E quanto à expectativa de o governo criar políticas de concessões na internet pra veículos de imprensa...
Acho difícil que vinguem as concessões para veículos de imprensa na internet neste momento. É uma tentativa de controle. Isso questiona a própria tecnologia, que é aberta e compartilhada. A não ser que você feche a internet, com controles como o que está no projeto SOPA nos Estados Unidos ou a ACTA, a legislação discutida mundialmente.
E existe esse risco no Brasil em algum momento?

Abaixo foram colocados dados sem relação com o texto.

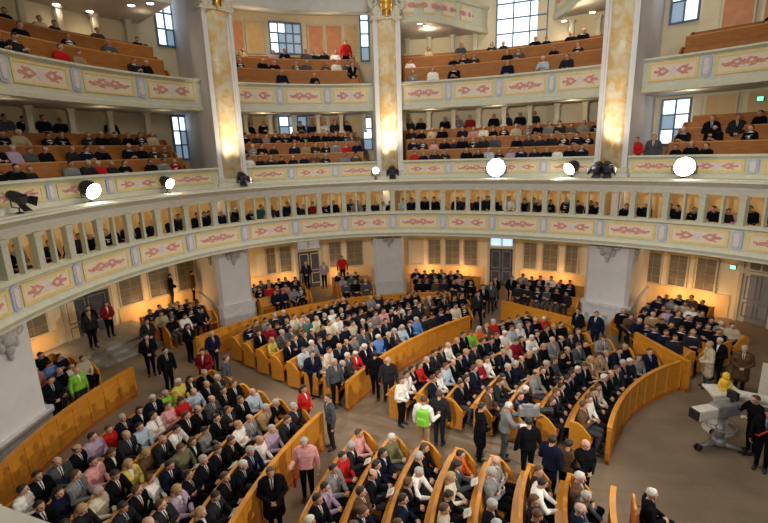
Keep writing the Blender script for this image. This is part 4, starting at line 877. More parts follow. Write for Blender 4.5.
STANDING = [  # x, y, z, facing degrees (0 = towards -y, 90 = towards +x), pose, sex, hair, top, garment, trousers, label
 (-3.40, -2.22, 0, 15, 't_hold_m', 'm', ('short', 'grey'), 'pink', 'shirt_top', 'black', 'man in pale pink shirt walking down the aisle with a red folder'),
 (-3.82, -3.32, 0, 25, 't_coat_m', 'm', ('short', 'brown'), 'black', 'coat', 'black', 'man in long black coat standing behind the pink shirted man'),
 (-4.25, .33, 0, 75, 't_clasp_f', 'f', ('long', 'dark'), 'red', 'jacket', 'black', 'dark-haired usher in red jacket at the head of the near aisle'),
 (-3.30, -.22, 0, -60, 't_side_m', 'm', ('short', 'dark'), 'slate', 'suit', 'charcoal', 'man in slate suit talking to the usher in red'),
 (-2.46, 2.63, 0, 185, 't_walk_m', 'm', ('short', 'dark'), 'black', 'coat', 'black', 'man in black coat walking up the middle aisle, nearer the rear block'),
 (-1.95, 2.2, 0, 195, 't_walk_m', 'm', ('fringe', 'grey'), 'charcoal', 'suit', 'charcoal', 'balding man in dark grey suit walking up the middle aisle'),
 (-4.62, 2.55, 0, 30, 't_clasp_m', 'm', ('short', 'brown'), 'navy', 'suit', 'navy', 'man in navy suit standing at the second pew end of rear block'),
 (-3.72, 2.02, .0, 50, 't_side_m', 'm', ('short', 'grey'), 'slate', 'suit', 'black', 'grey-haired man in slate suit standing at the rear block corner'),
 (-1.42, 1.10, 0, 60, 't_clasp_f', 'f', ('long', 'brown'), 'white', 'blouse', 'black', 'woman in white blouse standing at the back corner of curved block'),
 (-.67, -.15, 0, 160, 't_hold_m', 'm', ('short', 'brown'), 'white', 'shirt_top', 'tan', 'boy in white shirt with a bright green rucksack in the cross aisle'),
 (-.25, .20, 0, 170, 't_side_m', 'm', ('short', 'brown'), 'charcoal', 'suit', 'charcoal', 'man in dark grey suit beside the boy with green rucksack'),
 (.85, -.35, 0, 100, 't_coat_m', 'm', ('short', 'dark'), 'black', 'coat', 'black', 'man in black coat behind the aisle camera operator'),
 (1.50, -.25, 0, 95, 't_op_m', 'm', ('short', 'white'), 'grey', 'jacket', 'slate', 'camera operator in grey jacket leaning over in the cross aisle'),
 (2.0, -1.0, 0, 190, 't_hold_m', 'm', ('short', 'dark'), 'black', 'suit', 'black', 'man in black suit reading a white sheet by the camera'),
 (2.40, -1.66, 0, 130, 't_clasp_m', 'm', ('short', 'dark'), 'navy', 'suit', 'navy', 'man in navy suit beside the woman in patterned brown jacket'),
 (2.76, -1.70, 0, 150, 't_clasp_f', 'f', ('short', 'dark'), 'brown', 'jacket', 'black', 'woman in brown jacket between two men at the curved block end'),
 (3.12, -1.72, 0, 20, 't_clasp_m', 'm', ('bald', 'grey'), 'black', 'pullover', 'black', 'bald man in black pullover at the end of the curved block'),
 (8.15, .66, 0, -80, 't_op_m', 'm', ('short', 'brown'), 'black', 'pullover', 'black', 'man in black operating the studio camera on the stone floor'),
 (7.98, -.05, 0, -40, 't_side_m', 'm', ('short', 'dark'), 'black', 'jacket', 'black', 'man in black with red strap at the frame edge by camera'),
 (8.78, 4.22, 0, -100, 't_coat_m', 'm', ('short', 'fair'), 'beige', 'coat', 'slate', 'man in long beige coat standing before the far side block'),
 (9.67, 3.98, 0, -30, 't_coat_m', 'm', ('short', 'grey'), 'brown', 'coat', 'charcoal', 'man in brown coat behind the golden figure'),
 (9.35, 4.75, 0, -60, 't_clasp_f', 'f', ('short', 'white'), 'black', 'jacket', 'black', 'white-haired woman in black between beige and brown coats'),
 (-10.0, 2.45, 0, 60, 't_side_m', 'm', ('short', 'dark'), 'black', 'suit', 'black', 'man in black suit standing at the aisle top by steps'),
 (-8.65, 2.62, 0, 10, 't_coat_m', 'f', ('long', 'dark'), 'crimson', 'coat', 'black', 'woman in dark red coat standing in the cross aisle'),
 (-7.5, 2.0, 0, 100, 't_side_m', 'm', ('short', 'brown'), 'slate', 'suit', 'slate', 'man in slate suit with back turned beside the rear block'),
 (-11.5, 3.6, 0, 40, 't_clasp_m', 'm', ('short', 'dark'), 'black', 'coat', 'black', 'man in black coat at the foot of the near door steps'),
 (-12.6, 5.2, 0, 60, 't_coat_m', 'm', ('short', 'dark'), 'charcoal', 'coat', 'black', 'man in dark grey coat beside the near door steps'),
 (-10.6, 4.9, 0, 80, 't_clasp_f', 'f', ('long', 'dark'), 'black', 'jacket', 'black', 'dark-haired woman in black standing behind the rear block barrier'),
 (-9.1, 4.1, 0, 60, 't_clasp_m', 'm', ('fringe', 'grey'), 'navy', 'suit', 'navy', 'balding man in navy suit standing at the rear block end'),
 (-12.2, .9, 0, 80, 't_side_m', 'f', ('short', 'fair'), 'green', 'jacket', 'slate', 'woman in lime green jacket standing at the near side barrier'),
 (-12.4, .1, 0, 70, 't_clasp_m', 'm', ('short', 'dark'), 'black', 'coat', 'black', 'man in black coat next to the lime green jacket'),
 (5.35, 7.4, 0, -60, 't_clasp_m', 'm', ('short', 'dark'), 'black', 'suit', 'black', 'man in black suit standing by the third pier, nearer the aisle'),
 (5.95, 7.05, 0, -40, 't_side_m', 'm', ('short', 'brown'), 'navy', 'suit', 'navy', 'man in navy suit standing by the third pier barrier'),
 (-14.6, 10.2, .6, 120, 't_clasp_m', 'm', ('short', 'dark'), 'black', 'coat', 'black', 'dark figure standing before the orange lit wall, nearer the door'),
 (-13.75, 10.85, .6, 120, 't_side_m', 'm', ('short', 'dark'), 'brown', 'coat', 'black', 'figure in brown coat standing before the orange lit wall'),
 (-6.35, 14.9, .5, 20, 't_side_m', 'm', ('short', 'dark'), 'red', 'shirt_top', 'black', 'person in red top standing left of the middle pier'),
 (-8.4, 14.2, .3, 20, 't_clasp_m', 'm', ('short', 'grey'), 'charcoal', 'suit', 'black', 'man in dark grey suit in the grey doorway'),
 (-7.4, 14.5, .3, 20, 't_clasp_f', 'f', ('short', 'grey'), 'lilac', 'jacket', 'black', 'woman in lilac jacket in the grey doorway'),
 (2.4, 12.2, 0, 20, 't_coat_m', 'm', ('short', 'dark'), 'black', 'coat', 'black', 'man in black coat before the west door, nearer the middle pier'),
 (3.3, 12.4, 0, -20, 't_clasp_m', 'm', ('short', 'brown'), 'black', 'suit', 'black', 'man in black suit before the west door'),
 (-.9, 8.8, 0, 40, 't_coat_m', 'm', ('fringe', 'grey'), 'brown', 'coat', 'black', 'man in brown coat at the far end of the middle aisle'),
 (-2.15, 6.95, 0, 60, 't_coat_m', 'm', ('short', 'dark'), 'black', 'coat', 'black', 'man in black coat halfway along the middle aisle against the tall front'),
 (-1.30, 7.85, 0, 40, 't_clasp_m', 'm', ('short', 'brown'), 'charcoal', 'suit', 'black', 'man in dark grey suit further along the middle aisle front'),
 (-.25, 8.75, 0, 60, 't_side_m', 'm', ('short', 'dark'), 'black', 'suit', 'black', 'man in black suit at the last panels of the middle aisle front'),
 (1.7, 10.7, 0, 10, 't_clasp_m', 'm', ('short', 'dark'), 'black', 'suit', 'black', 'man in black suit waiting in the west door aisle, nearest the curved barrier'),
 (2.15, 11.4, 0, -10, 't_side_m', 'm', ('short', 'brown'), 'slate', 'suit', 'charcoal', 'man in slate suit waiting in the west door aisle'),
 (1.35, 9.6, 0, 30, 't_walk_m', 'm', ('short', 'dark'), 'charcoal', 'coat', 'black', 'man in dark grey coat coming down from the west door aisle'),
 (-15.5, 5.5, .45, 60, 't_coat_m', 'm', ('short', 'dark'), 'black', 'coat', 'black', 'man in black coat on the steps before the near doorway'),
 (-15.2, 6.2, .45, 60, 't_clasp_f', 'f', ('long', 'brown'), 'crimson', 'jacket', 'black', 'woman in dark red jacket on the steps before the near doorway'),
 (-15.0, 4.9, .45, 70, 't_side_m', 'm', ('short', 'dark'), 'charcoal', 'suit', 'black', 'man in dark grey suit on the steps before the near doorway'),
 (10.6, 9.6, 7.55, -30, 't_coat_m', 'm', ('short', 'dark'), 'black', 'suit', 'black', 'man in black suit high in the far bay, nearer the pier'),
 (11.4, 9.35, 7.55, -30, 't_clasp_m', 'm', ('short', 'dark'), 'charcoal', 'suit', 'black', 'man in dark grey suit high in the far bay, by the wall'),
 (7.9, 9.9, 6.88, -40, 't_clasp_f', 'f', ('short', 'brown'), 'red', 'pullover', 'black', 'woman in red pullover in the first gallery beside the third pier'),
 (8.5, 9.7, 6.88, -30, 't_side_m', 'm', ('short', 'brown'), 'slate', 'jacket', 'black', 'man in slate jacket in the first gallery behind the red pullover'),
 (-5.5, 14.8, 12.4, 20, 't_side_m', 'm', ('short', 'dark'), 'red', 'pullover', 'black', 'person in red standing high in the second gallery'),
 (-5.0, 13.9, 11.1, 20, 't_clasp_m', 'm', ('short', 'dark'), 'black', 'suit', 'black', 'man in black standing in the second gallery by the middle pier'),
 (-4.9, 14.0, 7.0, 20, 't_coat_m', 'm', ('short', 'dark'), 'black', 'coat', 'black', 'man in black coat standing in the first gallery by the middle pier'),
 (-5.3, 14.3, 7.6, 20, 't_side_m', 'm', ('short', 'dark'), 'slate', 'jacket', 'black', 'man in slate jacket standing in the first gallery aisle'),
]
for s in STANDING:
    x, y, z, fd, pose, sex, hair, top, g, legs, lab = s
    o = make_person(pose, (x, y, z), rad(fd), sex, hair, top, g, legs, lab, 'people standing in the aisles and galleries', .96 if sex == 'f' else 1.0)
    if 'red strap' in lab: mb = MB(); mb.tube([(.17, .04, 1.47), (.17, -.10, 1.42), (.05, -.165, 1.22), (-.12, -.165, 1.0), (-.20, -.02, .93)], .022); mb.build('strap', mat('strap_red', (.60, .05, .02), .6, (.5, .04, .02), 9), o)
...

Sim, já que existe esse risco no mundo. Os Estados Unidos, se não fosse uma pressão violenta e o Obama ficar numa situação difícil - já que ele se elegeu com base na internet, um setor o elegeu com esse compromisso - o congresso lá teria aprovado o projeto antipirataria, o SOPA. Está agora em discussão o ACTA, que seria uma legislação mundial. E temos também, aqui no Brasil, o AI-5 digital do Eduardo Azeredo. Essa tentativa de controle é uma tendência ...
O ex-ministro das comunicações da Venezuela disse que a Internet, do jeito que está, é um desafio ao stablishment. É o único nicho que ainda não tem controle total, por isso vão tentar fechar. Eles estão procurando os caminhos. Eles têm hegemonia, mas perdem uma fatia de poder que os incomoda. É uma situação semelhante à do rádio, que, quando surgiu, na década de 1920, era livre, era aberto, fazia transmissões diretamente para a comunidade. Com o tempo, os governos foram fechando as rádios, criminalizando-as. Hoje, eles tiram do ar quem tenta fugir do que a lei determina, como transmitir para raio de um quilômetro, ter publicidade.